Task requirements:
Reproduce each line of the listing exactly.

Data items
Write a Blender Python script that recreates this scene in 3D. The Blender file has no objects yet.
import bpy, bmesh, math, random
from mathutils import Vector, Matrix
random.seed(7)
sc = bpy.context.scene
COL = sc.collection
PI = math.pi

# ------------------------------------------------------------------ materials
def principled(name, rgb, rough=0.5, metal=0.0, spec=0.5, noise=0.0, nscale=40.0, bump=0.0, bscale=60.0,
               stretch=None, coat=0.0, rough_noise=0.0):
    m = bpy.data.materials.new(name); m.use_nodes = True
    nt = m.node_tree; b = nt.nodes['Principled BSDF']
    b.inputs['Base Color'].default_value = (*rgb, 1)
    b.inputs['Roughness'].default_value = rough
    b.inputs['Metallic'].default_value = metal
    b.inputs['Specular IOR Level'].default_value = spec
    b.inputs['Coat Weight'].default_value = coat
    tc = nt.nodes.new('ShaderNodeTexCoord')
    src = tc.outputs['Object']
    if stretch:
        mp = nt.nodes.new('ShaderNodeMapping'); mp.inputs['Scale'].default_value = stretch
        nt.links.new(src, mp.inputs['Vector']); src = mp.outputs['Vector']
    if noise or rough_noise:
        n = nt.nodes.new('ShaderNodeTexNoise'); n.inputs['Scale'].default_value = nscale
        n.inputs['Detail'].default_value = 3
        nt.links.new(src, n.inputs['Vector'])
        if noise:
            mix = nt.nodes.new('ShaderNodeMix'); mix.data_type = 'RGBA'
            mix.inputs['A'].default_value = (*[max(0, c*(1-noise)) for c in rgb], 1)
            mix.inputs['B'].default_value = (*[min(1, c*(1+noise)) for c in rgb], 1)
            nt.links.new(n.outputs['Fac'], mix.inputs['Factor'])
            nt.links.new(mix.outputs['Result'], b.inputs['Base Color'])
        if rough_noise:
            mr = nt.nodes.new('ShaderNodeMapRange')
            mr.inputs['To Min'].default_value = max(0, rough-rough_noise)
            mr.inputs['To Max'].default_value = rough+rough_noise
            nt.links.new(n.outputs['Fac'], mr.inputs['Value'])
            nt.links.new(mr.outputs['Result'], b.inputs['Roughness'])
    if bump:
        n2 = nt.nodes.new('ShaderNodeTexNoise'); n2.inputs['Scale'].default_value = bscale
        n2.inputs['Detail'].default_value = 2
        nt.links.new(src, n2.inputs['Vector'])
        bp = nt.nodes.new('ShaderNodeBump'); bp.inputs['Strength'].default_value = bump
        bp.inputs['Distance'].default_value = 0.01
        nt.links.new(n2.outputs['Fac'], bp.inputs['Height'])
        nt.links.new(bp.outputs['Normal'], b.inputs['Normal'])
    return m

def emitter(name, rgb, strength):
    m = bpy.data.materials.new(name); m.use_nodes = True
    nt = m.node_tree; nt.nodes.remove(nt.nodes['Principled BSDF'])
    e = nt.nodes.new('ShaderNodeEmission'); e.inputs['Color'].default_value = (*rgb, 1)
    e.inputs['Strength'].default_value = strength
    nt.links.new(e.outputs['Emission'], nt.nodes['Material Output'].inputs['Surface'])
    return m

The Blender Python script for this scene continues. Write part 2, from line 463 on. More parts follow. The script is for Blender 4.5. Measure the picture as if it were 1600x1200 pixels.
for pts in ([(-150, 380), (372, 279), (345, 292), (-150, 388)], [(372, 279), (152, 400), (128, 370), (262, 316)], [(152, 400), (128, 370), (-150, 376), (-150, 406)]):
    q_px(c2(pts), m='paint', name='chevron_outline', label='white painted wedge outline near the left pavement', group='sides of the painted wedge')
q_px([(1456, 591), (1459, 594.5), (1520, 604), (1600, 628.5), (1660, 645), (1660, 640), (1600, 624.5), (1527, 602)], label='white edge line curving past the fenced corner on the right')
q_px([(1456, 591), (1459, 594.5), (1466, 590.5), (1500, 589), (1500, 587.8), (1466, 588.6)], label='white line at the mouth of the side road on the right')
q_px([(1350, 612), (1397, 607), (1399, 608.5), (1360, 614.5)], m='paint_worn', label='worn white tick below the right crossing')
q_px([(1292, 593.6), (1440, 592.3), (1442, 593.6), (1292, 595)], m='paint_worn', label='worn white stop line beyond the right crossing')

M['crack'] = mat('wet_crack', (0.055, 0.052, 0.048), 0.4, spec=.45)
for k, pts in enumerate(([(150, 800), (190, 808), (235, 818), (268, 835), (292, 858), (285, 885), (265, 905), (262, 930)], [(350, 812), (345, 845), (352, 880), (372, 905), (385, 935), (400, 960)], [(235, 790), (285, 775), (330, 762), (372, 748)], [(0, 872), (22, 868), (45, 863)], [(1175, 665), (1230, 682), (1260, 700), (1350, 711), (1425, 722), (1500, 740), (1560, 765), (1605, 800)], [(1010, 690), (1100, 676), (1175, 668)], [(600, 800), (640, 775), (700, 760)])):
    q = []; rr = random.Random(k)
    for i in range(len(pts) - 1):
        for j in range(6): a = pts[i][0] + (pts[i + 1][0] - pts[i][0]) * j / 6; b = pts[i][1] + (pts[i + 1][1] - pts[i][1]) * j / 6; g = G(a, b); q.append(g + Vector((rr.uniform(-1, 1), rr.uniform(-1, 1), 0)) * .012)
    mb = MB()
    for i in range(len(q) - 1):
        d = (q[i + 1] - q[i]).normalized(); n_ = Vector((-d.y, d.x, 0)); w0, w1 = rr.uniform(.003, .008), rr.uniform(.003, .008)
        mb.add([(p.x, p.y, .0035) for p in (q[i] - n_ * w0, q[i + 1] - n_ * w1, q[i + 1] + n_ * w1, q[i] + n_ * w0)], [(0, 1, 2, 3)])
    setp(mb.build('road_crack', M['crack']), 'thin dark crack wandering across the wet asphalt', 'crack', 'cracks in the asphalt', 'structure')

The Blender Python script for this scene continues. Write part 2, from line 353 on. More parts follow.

Full output:
Write a Blender Python script that recreates this scene in 3D. The Blender file has no objects yet.
import bpy, bmesh, math, random
from mathutils import Vector, Matrix
random.seed(7)
sc = bpy.context.scene
COL = sc.collection
PI = math.pi

# ------------------------------------------------------------------ materials
def principled(name, rgb, rough=0.5, metal=0.0, spec=0.5, noise=0.0, nscale=40.0, bump=0.0, bscale=60.0,
               stretch=None, coat=0.0, rough_noise=0.0):
    m = bpy.data.materials.new(name); m.use_nodes = True
    nt = m.node_tree; b = nt.nodes['Principled BSDF']
    b.inputs['Base Color'].default_value = (*rgb, 1)
    b.inputs['Roughness'].default_value = rough
    b.inputs['Metallic'].default_value = metal
    b.inputs['Specular IOR Level'].default_value = spec
    b.inputs['Coat Weight'].default_value = coat
    tc = nt.nodes.new('ShaderNodeTexCoord')
    src = tc.outputs['Object']
    if stretch:
        mp = nt.nodes.new('ShaderNodeMapping'); mp.inputs['Scale'].default_value = stretch
        nt.links.new(src, mp.inputs['Vector']); src = mp.outputs['Vector']
    if noise or rough_noise:
        n = nt.nodes.new('ShaderNodeTexNoise'); n.inputs['Scale'].default_value = nscale
        n.inputs['Detail'].default_value = 3
        nt.links.new(src, n.inputs['Vector'])
        if noise:
            mix = nt.nodes.new('ShaderNodeMix'); mix.data_type = 'RGBA'
            mix.inputs['A'].default_value = (*[max(0, c*(1-noise)) for c in rgb], 1)
            mix.inputs['B'].default_value = (*[min(1, c*(1+noise)) for c in rgb], 1)
            nt.links.new(n.outputs['Fac'], mix.inputs['Factor'])
            nt.links.new(mix.outputs['Result'], b.inputs['Base Color'])
        if rough_noise:
            mr = nt.nodes.new('ShaderNodeMapRange')
            mr.inputs['To Min'].default_value = max(0, rough-rough_noise)
            mr.inputs['To Max'].default_value = rough+rough_noise
            nt.links.new(n.outputs['Fac'], mr.inputs['Value'])
            nt.links.new(mr.outputs['Result'], b.inputs['Roughness'])
    if bump:
        n2 = nt.nodes.new('ShaderNodeTexNoise'); n2.inputs['Scale'].default_value = bscale
        n2.inputs['Detail'].default_value = 2
        nt.links.new(src, n2.inputs['Vector'])
        bp = nt.nodes.new('ShaderNodeBump'); bp.inputs['Strength'].default_value = bump
        bp.inputs['Distance'].default_value = 0.01
        nt.links.new(n2.outputs['Fac'], bp.inputs['Height'])
        nt.links.new(bp.outputs['Normal'], b.inputs['Normal'])
    return m

def emitter(name, rgb, strength):
    m = bpy.data.materials.new(name); m.use_nodes = True
    nt = m.node_tree; nt.nodes.remove(nt.nodes['Principled BSDF'])
    e = nt.nodes.new('ShaderNodeEmission'); e.inputs['Color'].default_value = (*rgb, 1)
    e.inputs['Strength'].default_value = strength
    nt.links.new(e.outputs['Emission'], nt.nodes['Material Output'].inputs['Surface'])
    return m

The Blender Python script for this scene continues. Write part 2, from line 463 on. More parts follow. The script is for Blender 4.5. Measure the picture as if it were 1600x1200 pixels.
for pts in ([(-150, 380), (372, 279), (345, 292), (-150, 388)], [(372, 279), (152, 400), (128, 370), (262, 316)], [(152, 400), (128, 370), (-150, 376), (-150, 406)]):
    q_px(c2(pts), m='paint', name='chevron_outline', label='white painted wedge outline near the left pavement', group='sides of the painted wedge')
q_px([(1456, 591), (1459, 594.5), (1520, 604), (1600, 628.5), (1660, 645), (1660, 640), (1600, 624.5), (1527, 602)], label='white edge line curving past the fenced corner on the right')
q_px([(1456, 591), (1459, 594.5), (1466, 590.5), (1500, 589), (1500, 587.8), (1466, 588.6)], label='white line at the mouth of the side road on the right')
q_px([(1350, 612), (1397, 607), (1399, 608.5), (1360, 614.5)], m='paint_worn', label='worn white tick below the right crossing')
q_px([(1292, 593.6), (1440, 592.3), (1442, 593.6), (1292, 595)], m='paint_worn', label='worn white stop line beyond the right crossing')

M['crack'] = mat('wet_crack', (0.055, 0.052, 0.048), 0.4, spec=.45)
for k, pts in enumerate(([(150, 800), (190, 808), (235, 818), (268, 835), (292, 858), (285, 885), (265, 905), (262, 930)], [(350, 812), (345, 845), (352, 880), (372, 905), (385, 935), (400, 960)], [(235, 790), (285, 775), (330, 762), (372, 748)], [(0, 872), (22, 868), (45, 863)], [(1175, 665), (1230, 682), (1260, 700), (1350, 711), (1425, 722), (1500, 740), (1560, 765), (1605, 800)], [(1010, 690), (1100, 676), (1175, 668)], [(600, 800), (640, 775), (700, 760)])):
    q = []; rr = random.Random(k)
    for i in range(len(pts) - 1):
        for j in range(6): a = pts[i][0] + (pts[i + 1][0] - pts[i][0]) * j / 6; b = pts[i][1] + (pts[i + 1][1] - pts[i][1]) * j / 6; g = G(a, b); q.append(g + Vector((rr.uniform(-1, 1), rr.uniform(-1, 1), 0)) * .012)
    mb = MB()
    for i in range(len(q) - 1):
        d = (q[i + 1] - q[i]).normalized(); n_ = Vector((-d.y, d.x, 0)); w0, w1 = rr.uniform(.003, .008), rr.uniform(.003, .008)
        mb.add([(p.x, p.y, .0035) for p in (q[i] - n_ * w0, q[i + 1] - n_ * w1, q[i + 1] + n_ * w1, q[i] + n_ * w0)], [(0, 1, 2, 3)])
    setp(mb.build('road_crack', M['crack']), 'thin dark crack wandering across the wet asphalt', 'crack', 'cracks in the asphalt', 'structure')

The Blender Python script for this scene continues. Write part 2, from line 353 on. More parts follow.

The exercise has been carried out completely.